ASB president Philip Brazell now works closely with Simons in her new role and acknowledges her intentional commitment to each of her responsibilities.
“She has taken on so much more responsibility, but I still feel that I am a priority, ASB is still a priority,” Brazell said. “I don’t know someone on campus more in touch with the heart beat of students, but then also so involved with the mission and ethos of the staff and administration. She has such widespread knowledge of the campus but still, the students are her life.”
As Simons influence and involvement on the APU community continues to grow, her heart grows right along with it.
“It’s addicting. I can see God’s work in students lives…and its so phenomenal and amazing and so when God allows me to see that its like, why wouldn’t I want to see that again in someone else’s life,” Simons said. “I get to walk with students all the time and just be a part of that process.”

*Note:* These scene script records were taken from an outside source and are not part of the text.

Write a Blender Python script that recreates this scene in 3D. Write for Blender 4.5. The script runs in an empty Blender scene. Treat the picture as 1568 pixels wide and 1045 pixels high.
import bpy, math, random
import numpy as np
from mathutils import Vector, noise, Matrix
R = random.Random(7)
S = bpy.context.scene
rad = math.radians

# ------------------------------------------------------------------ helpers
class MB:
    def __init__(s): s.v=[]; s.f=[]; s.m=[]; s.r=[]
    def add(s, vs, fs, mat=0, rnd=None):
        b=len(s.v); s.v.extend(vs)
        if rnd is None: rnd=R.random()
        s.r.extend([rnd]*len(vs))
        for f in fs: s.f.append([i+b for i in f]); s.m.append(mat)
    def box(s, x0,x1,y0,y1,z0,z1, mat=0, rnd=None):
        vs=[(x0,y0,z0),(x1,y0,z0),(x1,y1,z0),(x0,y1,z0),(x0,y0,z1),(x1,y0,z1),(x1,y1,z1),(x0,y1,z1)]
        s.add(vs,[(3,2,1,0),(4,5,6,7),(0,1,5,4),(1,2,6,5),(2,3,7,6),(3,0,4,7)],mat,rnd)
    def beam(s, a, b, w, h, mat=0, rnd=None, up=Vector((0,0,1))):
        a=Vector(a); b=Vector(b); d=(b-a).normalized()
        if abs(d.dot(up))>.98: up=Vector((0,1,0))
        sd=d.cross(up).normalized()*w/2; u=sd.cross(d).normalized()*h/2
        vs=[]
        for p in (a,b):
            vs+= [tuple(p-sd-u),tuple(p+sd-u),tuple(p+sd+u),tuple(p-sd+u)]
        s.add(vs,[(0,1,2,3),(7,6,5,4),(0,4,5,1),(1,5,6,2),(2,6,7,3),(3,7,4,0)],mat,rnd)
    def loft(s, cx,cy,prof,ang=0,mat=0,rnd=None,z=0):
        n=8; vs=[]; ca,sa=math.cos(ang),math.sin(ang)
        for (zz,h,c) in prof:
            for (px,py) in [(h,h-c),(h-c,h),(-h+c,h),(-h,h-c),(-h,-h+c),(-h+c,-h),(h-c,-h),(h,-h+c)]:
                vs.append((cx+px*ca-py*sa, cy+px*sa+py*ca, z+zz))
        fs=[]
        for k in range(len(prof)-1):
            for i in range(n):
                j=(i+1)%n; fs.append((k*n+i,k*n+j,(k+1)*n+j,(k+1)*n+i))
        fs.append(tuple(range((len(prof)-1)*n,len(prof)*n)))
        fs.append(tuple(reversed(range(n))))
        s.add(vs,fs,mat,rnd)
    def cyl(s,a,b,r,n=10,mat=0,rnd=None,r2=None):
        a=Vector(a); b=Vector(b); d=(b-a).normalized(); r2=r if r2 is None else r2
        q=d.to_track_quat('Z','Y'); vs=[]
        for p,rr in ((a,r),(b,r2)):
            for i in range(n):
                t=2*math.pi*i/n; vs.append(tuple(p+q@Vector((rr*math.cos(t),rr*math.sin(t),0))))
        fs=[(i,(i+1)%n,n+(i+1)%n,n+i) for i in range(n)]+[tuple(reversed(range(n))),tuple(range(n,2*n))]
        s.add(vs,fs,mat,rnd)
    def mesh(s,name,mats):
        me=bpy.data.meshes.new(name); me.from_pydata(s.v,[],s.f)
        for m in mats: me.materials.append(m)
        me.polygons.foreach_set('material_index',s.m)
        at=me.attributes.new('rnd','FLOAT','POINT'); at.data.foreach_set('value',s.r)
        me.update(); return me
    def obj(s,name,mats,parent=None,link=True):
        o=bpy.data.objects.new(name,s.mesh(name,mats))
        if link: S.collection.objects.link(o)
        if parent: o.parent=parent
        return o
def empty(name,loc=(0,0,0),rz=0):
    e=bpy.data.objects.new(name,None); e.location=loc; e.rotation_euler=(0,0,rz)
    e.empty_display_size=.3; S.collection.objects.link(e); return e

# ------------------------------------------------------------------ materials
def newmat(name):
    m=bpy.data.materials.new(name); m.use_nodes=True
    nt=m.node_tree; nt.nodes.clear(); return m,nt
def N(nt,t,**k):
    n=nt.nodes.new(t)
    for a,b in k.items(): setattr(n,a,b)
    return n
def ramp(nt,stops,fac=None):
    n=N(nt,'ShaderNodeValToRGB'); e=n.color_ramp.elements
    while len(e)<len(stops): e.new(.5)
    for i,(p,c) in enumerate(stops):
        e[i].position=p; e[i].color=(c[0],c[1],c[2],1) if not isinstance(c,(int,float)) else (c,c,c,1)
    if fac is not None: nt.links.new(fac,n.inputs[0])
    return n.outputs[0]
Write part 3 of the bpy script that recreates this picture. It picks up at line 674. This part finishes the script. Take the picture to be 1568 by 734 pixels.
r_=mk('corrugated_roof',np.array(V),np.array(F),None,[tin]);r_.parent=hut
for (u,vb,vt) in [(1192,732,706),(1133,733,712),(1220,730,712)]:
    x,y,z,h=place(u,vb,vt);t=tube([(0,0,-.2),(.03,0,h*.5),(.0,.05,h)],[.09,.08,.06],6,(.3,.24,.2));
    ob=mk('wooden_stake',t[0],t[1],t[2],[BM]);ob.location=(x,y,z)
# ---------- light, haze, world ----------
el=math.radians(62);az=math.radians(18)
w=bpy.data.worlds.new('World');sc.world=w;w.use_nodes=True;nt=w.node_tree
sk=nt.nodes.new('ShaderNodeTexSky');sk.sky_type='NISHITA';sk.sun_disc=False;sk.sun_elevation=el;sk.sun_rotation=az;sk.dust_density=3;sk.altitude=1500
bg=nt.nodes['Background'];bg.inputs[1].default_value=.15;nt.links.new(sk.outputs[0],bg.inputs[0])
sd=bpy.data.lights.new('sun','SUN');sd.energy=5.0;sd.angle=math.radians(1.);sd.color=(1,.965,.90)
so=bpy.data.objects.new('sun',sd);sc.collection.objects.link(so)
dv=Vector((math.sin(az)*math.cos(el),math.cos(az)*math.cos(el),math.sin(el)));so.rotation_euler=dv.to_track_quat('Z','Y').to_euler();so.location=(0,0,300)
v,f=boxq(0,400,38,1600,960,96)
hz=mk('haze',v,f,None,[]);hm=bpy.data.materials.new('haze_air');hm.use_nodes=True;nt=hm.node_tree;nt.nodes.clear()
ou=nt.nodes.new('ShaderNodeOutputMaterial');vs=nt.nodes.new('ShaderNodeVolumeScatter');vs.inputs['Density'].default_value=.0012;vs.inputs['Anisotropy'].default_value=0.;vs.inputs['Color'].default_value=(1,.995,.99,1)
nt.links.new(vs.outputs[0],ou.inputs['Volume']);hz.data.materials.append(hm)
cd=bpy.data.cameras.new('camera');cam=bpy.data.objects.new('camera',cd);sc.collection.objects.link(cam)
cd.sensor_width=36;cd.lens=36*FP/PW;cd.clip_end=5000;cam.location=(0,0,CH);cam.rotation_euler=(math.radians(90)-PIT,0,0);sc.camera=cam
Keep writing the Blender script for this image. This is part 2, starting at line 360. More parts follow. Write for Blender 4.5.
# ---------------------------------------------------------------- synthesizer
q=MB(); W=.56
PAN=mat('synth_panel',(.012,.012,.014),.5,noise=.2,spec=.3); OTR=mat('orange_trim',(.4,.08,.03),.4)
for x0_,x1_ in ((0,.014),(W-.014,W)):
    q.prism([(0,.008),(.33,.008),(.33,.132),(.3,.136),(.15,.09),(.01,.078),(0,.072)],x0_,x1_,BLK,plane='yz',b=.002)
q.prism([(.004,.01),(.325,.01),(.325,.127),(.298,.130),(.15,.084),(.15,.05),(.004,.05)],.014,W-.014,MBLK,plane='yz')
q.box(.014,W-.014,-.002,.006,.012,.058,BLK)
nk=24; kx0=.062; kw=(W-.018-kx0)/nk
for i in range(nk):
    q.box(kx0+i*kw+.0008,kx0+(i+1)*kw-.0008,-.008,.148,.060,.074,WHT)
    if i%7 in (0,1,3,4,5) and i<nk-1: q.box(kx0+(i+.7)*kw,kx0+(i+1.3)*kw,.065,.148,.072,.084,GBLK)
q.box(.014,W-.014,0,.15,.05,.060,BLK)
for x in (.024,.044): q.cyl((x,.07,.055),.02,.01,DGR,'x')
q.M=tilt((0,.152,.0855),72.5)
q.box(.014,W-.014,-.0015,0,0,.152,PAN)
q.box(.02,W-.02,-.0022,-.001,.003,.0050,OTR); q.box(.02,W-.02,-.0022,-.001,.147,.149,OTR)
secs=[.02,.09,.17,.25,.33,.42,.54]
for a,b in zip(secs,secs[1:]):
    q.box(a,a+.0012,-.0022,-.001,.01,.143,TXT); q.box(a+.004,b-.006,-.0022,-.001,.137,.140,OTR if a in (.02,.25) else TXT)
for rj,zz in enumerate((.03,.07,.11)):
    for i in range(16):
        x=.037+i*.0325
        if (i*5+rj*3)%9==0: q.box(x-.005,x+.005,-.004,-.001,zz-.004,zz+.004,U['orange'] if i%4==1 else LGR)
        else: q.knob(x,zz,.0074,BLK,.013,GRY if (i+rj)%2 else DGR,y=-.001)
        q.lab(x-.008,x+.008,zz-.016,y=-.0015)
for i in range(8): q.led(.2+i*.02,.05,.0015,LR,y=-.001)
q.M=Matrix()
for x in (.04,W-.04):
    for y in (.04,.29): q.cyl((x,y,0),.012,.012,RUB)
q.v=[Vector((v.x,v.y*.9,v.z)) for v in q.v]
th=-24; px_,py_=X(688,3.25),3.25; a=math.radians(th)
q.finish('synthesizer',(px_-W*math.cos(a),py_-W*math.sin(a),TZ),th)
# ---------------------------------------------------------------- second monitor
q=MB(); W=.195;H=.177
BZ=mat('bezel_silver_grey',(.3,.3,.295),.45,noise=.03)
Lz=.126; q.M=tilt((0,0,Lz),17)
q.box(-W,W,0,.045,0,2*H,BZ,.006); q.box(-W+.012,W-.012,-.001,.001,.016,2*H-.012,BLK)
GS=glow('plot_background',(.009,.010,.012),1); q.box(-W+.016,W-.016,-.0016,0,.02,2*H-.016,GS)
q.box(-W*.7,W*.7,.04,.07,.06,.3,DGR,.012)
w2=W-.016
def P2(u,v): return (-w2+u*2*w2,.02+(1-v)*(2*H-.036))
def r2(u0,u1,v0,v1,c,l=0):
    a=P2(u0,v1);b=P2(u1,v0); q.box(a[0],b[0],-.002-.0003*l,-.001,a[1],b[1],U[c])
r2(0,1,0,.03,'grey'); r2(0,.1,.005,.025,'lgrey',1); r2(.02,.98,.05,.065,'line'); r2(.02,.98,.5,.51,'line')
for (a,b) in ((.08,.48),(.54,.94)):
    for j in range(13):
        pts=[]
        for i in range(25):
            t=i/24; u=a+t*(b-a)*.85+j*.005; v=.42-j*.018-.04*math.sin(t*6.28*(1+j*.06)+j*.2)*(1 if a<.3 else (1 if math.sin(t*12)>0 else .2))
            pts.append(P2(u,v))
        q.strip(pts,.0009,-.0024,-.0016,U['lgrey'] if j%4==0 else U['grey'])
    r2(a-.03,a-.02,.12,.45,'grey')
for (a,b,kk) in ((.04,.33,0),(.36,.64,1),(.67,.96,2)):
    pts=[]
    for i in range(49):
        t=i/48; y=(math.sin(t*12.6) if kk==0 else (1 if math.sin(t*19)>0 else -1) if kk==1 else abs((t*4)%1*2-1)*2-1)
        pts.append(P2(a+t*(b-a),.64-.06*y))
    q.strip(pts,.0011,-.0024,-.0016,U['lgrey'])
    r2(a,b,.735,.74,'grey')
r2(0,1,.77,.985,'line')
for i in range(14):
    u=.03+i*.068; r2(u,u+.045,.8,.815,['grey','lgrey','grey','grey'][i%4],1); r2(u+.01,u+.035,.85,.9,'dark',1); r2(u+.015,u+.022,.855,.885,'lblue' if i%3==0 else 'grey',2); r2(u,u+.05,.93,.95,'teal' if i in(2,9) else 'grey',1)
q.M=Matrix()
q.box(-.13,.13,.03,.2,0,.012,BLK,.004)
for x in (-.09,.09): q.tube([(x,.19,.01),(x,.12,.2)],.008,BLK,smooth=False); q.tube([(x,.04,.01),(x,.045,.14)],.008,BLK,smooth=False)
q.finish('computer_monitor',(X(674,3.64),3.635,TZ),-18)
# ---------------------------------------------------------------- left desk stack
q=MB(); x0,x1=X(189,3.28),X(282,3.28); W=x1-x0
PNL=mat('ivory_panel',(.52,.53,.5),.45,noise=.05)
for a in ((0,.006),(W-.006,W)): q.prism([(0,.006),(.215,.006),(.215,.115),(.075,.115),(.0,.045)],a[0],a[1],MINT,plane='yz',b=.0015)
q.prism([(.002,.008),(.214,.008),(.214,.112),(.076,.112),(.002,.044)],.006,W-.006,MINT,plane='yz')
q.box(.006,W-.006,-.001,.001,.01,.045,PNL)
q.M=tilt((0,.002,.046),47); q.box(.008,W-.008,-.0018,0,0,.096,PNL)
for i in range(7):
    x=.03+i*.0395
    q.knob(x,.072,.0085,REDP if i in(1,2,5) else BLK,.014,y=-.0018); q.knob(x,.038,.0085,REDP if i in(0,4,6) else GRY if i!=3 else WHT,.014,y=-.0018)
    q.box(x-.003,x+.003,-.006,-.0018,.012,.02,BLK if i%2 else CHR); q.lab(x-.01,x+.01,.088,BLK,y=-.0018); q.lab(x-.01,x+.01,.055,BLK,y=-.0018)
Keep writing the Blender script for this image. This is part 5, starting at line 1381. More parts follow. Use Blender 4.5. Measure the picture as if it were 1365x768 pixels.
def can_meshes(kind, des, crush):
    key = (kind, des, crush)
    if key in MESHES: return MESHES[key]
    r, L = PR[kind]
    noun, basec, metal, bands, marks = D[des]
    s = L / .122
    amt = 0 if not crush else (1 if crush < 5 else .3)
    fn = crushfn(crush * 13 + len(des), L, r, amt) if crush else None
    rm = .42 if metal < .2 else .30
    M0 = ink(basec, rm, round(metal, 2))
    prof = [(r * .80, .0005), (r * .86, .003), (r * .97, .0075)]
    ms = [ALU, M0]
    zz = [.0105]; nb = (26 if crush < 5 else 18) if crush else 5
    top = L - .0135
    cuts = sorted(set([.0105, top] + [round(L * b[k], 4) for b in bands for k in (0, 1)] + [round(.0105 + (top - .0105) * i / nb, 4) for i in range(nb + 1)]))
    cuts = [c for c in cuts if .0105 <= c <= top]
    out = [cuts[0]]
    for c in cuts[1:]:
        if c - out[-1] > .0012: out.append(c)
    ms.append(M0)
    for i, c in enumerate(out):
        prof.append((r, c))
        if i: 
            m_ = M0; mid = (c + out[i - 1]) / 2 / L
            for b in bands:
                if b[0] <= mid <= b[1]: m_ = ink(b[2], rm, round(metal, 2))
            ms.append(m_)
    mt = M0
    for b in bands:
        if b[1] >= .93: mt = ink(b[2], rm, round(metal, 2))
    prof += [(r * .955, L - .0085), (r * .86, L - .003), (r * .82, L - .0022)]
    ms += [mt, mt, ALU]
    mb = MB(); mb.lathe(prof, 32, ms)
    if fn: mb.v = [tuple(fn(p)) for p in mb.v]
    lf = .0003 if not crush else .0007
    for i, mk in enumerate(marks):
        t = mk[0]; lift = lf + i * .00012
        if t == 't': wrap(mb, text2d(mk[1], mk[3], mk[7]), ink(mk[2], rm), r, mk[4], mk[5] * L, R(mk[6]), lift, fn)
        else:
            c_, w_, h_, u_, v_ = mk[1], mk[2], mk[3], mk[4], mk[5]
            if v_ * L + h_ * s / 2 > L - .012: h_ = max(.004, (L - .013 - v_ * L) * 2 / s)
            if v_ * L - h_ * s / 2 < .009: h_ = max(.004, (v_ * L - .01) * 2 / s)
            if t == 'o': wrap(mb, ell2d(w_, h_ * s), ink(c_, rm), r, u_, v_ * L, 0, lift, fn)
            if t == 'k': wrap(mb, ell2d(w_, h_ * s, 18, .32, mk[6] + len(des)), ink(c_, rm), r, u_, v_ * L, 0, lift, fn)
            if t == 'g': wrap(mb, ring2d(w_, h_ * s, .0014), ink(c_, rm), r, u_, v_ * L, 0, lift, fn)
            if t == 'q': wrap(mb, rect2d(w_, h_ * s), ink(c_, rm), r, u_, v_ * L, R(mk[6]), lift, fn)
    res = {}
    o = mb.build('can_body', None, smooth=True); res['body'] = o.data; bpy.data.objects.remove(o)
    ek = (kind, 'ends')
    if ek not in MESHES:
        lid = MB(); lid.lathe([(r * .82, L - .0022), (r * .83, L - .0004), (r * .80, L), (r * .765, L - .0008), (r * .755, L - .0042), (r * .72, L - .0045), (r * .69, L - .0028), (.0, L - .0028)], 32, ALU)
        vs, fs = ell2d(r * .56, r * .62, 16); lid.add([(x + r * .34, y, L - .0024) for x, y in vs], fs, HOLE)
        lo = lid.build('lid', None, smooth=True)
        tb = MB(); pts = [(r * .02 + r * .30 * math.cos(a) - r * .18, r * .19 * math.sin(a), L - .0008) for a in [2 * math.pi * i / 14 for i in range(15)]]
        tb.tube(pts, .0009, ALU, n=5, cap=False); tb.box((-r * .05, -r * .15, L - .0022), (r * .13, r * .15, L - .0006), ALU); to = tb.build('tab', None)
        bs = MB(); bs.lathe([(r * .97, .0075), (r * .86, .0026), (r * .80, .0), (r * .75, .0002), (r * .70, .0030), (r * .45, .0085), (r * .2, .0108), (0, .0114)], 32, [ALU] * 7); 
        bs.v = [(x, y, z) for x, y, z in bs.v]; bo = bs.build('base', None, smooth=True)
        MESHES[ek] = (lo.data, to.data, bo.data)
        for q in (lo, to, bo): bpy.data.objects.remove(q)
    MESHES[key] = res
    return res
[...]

As she embarks on her newest conquest, the Phd program in Higher Education at Claremont Graduate University, she hopes her continued education will enhance her service on campus. The more experience she has, the more she believes she can give back to students so they can learn from her mistakes too.
“I have had a lot of privileges, a lot of opportunities over the years,” Simons said. “[It has been a great accomplishment] when I decided to be obedient to God and he used those moments to do his work.”
She has impacted many throughout this campus, and her passion to see life lived to the fullest God has for the APU campus does not go unrecognized.
“As we’re all doing life together, it’s awesome to see people model that,” Dickey said. “She’s a great model and testament to me.”